The insignificant naval effort that the Manchus/Chinese pitted against the more advanced British steam-powered ships during the first of the Opium Wars in the 1840s was sorely defeated. This left China open to virtual foreign domination.

Endquote

So there simply was a rapid revolution in ship design, simulated-ish by the tech line.

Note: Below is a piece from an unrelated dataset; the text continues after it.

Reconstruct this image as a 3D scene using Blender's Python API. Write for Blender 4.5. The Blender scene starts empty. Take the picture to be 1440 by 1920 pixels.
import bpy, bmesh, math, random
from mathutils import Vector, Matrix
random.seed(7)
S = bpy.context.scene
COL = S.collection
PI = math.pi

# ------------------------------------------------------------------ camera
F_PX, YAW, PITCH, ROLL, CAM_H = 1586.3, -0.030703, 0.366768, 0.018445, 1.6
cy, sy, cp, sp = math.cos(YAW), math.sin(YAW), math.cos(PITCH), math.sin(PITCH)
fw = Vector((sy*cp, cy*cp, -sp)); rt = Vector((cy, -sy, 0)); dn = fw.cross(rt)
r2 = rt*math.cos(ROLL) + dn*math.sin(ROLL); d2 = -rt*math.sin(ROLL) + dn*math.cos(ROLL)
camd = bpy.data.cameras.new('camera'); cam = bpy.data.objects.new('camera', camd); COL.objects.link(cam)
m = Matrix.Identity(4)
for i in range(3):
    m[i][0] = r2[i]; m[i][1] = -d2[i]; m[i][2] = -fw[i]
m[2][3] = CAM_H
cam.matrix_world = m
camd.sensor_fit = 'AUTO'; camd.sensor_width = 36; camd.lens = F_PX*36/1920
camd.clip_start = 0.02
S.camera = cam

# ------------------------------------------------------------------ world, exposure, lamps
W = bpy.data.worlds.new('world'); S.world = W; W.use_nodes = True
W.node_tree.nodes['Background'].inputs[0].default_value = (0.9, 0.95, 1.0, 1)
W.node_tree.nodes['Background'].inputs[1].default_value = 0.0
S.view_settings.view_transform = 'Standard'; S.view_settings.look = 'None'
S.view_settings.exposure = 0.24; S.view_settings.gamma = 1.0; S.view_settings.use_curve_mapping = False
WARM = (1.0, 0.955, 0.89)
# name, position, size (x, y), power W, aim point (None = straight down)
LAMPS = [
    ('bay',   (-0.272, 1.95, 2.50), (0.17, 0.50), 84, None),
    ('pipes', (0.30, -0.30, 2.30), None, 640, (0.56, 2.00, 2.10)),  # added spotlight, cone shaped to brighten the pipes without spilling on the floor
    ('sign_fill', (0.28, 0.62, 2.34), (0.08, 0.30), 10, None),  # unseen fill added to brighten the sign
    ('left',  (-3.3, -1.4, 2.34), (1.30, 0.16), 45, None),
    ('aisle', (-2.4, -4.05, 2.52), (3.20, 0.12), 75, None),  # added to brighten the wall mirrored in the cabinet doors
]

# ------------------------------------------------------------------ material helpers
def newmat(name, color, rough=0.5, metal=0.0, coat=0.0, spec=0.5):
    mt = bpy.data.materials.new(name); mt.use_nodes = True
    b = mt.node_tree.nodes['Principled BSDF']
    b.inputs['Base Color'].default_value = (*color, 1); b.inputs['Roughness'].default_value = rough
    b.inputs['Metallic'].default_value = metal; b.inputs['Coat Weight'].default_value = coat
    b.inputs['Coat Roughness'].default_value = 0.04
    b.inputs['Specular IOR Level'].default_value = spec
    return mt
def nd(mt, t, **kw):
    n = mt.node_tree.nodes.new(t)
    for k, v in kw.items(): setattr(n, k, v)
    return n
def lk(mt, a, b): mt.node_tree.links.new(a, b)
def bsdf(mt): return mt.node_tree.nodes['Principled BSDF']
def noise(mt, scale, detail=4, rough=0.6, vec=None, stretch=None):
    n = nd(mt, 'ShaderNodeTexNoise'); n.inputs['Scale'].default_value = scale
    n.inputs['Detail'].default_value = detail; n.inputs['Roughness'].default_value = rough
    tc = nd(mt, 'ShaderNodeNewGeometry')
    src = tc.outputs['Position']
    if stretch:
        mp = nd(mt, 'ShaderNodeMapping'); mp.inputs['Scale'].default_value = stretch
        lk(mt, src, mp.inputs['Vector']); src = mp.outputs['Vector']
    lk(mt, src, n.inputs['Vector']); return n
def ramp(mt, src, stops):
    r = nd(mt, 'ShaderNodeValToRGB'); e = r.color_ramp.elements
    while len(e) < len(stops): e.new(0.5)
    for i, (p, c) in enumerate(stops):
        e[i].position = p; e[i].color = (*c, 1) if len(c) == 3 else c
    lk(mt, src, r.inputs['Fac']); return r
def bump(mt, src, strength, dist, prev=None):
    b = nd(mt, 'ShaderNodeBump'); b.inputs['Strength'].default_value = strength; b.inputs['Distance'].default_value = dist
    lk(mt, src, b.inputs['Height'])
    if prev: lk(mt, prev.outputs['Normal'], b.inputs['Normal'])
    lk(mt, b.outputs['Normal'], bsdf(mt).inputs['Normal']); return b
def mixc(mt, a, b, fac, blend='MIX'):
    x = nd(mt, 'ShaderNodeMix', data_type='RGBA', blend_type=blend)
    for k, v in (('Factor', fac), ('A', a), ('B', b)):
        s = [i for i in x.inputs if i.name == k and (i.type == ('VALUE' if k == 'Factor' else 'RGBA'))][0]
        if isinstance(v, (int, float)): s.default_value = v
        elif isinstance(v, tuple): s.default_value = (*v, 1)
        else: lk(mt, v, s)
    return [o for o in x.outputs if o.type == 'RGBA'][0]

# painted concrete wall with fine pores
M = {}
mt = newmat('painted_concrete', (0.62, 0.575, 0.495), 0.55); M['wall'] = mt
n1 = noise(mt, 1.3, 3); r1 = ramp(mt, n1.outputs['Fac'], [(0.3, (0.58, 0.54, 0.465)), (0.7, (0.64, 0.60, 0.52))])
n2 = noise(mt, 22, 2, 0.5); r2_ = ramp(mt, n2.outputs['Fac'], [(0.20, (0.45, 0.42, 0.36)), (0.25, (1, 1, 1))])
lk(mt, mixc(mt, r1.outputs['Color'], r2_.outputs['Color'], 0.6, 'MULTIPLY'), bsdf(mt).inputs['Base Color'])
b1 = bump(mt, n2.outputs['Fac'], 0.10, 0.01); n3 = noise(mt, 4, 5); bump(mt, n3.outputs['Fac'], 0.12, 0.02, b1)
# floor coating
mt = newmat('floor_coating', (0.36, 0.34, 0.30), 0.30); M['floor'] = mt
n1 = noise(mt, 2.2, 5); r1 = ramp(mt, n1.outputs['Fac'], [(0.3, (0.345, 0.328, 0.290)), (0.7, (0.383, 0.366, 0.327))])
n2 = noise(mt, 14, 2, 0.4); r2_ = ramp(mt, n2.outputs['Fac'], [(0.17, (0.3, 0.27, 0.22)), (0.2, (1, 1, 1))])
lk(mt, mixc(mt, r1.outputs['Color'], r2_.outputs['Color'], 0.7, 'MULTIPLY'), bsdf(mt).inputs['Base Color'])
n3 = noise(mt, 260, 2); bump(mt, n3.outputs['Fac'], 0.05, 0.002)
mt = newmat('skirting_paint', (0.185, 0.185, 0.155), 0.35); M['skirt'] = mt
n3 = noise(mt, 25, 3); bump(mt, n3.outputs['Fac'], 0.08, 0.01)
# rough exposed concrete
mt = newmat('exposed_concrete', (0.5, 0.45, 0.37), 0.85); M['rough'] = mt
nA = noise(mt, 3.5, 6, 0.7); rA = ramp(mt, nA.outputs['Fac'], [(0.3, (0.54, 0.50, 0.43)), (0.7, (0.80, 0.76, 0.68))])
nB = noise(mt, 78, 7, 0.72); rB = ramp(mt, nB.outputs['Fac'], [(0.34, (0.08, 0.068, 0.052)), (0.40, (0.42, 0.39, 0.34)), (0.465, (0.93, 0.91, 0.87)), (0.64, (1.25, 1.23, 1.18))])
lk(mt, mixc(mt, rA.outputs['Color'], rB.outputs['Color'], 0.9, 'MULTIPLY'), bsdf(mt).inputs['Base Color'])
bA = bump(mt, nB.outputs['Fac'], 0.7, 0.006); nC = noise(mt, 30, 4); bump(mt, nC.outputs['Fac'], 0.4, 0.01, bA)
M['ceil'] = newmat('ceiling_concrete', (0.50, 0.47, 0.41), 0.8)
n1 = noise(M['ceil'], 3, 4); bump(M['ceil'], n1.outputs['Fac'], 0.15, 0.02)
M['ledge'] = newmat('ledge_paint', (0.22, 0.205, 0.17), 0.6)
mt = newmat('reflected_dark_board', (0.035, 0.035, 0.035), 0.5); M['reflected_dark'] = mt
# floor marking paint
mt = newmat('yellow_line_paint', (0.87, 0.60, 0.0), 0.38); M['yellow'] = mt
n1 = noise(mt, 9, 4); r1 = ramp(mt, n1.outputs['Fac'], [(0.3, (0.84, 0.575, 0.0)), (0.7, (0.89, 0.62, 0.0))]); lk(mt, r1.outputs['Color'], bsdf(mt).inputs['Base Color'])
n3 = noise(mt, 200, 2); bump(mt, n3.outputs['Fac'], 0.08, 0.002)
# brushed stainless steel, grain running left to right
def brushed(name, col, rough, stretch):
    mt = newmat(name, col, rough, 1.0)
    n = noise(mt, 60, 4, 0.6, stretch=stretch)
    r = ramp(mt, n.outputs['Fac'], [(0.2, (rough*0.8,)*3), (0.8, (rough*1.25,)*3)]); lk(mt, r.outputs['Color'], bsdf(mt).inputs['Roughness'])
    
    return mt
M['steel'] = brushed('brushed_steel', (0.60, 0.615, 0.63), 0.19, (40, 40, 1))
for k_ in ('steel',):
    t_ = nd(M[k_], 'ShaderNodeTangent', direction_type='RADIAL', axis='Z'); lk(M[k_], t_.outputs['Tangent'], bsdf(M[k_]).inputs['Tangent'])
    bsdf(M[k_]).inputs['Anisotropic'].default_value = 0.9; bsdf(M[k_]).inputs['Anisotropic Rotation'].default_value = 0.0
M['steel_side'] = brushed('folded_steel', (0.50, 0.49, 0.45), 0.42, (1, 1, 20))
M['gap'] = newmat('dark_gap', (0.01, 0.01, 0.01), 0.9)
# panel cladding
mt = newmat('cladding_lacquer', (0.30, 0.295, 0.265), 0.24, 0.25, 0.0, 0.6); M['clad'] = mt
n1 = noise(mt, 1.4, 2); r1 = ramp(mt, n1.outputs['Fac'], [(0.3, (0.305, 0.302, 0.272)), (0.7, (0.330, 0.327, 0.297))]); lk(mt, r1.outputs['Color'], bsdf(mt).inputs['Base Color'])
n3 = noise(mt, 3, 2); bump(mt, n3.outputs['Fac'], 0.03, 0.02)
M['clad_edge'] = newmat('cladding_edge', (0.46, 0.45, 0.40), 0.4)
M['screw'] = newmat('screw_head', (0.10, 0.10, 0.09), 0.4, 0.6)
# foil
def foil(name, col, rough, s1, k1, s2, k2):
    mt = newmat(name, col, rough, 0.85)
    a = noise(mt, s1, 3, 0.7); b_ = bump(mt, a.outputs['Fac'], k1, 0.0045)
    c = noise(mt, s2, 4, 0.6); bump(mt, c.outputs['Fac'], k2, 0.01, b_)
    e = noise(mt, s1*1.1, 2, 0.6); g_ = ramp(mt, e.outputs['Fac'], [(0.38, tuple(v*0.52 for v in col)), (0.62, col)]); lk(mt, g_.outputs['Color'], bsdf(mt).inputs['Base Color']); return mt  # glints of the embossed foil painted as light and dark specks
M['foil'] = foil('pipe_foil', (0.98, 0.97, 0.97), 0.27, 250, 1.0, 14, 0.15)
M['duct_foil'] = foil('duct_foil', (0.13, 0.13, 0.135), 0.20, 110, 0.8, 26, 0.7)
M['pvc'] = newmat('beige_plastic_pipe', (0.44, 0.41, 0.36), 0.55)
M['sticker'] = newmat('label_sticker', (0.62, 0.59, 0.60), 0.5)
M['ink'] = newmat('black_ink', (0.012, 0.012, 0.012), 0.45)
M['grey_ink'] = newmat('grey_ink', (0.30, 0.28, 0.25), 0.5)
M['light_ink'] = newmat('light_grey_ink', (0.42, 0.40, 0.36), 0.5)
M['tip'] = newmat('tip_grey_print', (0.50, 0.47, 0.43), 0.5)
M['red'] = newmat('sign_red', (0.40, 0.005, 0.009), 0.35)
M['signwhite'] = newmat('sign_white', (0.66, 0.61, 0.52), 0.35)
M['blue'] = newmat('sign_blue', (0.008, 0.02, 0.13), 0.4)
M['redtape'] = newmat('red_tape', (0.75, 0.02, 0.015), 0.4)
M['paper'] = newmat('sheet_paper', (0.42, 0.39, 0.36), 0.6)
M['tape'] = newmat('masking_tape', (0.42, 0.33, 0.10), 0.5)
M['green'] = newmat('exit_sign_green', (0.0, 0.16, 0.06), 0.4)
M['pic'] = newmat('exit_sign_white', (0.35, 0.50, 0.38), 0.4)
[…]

Finally, my second point, about the non-need of dreadnoughts, is summed up by another wiki quote I found while I was researching, so I'll just use their words again.
From the wiki article on battleships (http://en.wikipedia.org/wiki/Battleship#The_Dreadnought_era):
Battleship design evolved to incorporate and adapt technological advances to maintain an edge. The word battleship was coined around 1794 and is a contraction of the phrase line-of-battle ship, the dominant wooden warship during the Age of Sail.
Endquote.
As in a ship of the line. The battleships are the flag-ships, the biggest ships, and the dreadnought was the battleship of its time.

One last quote, from the article on warships (http://en.wikipedia.org/wiki/Warship):
Britain launched the all-big-gun battleship Dreadnought in 1906. Powered by steam turbines, she was bigger, faster and more heavily gunned than all existing battleships, which she immediately rendered obsolete. She was rapidly followed by similar ships in other countries.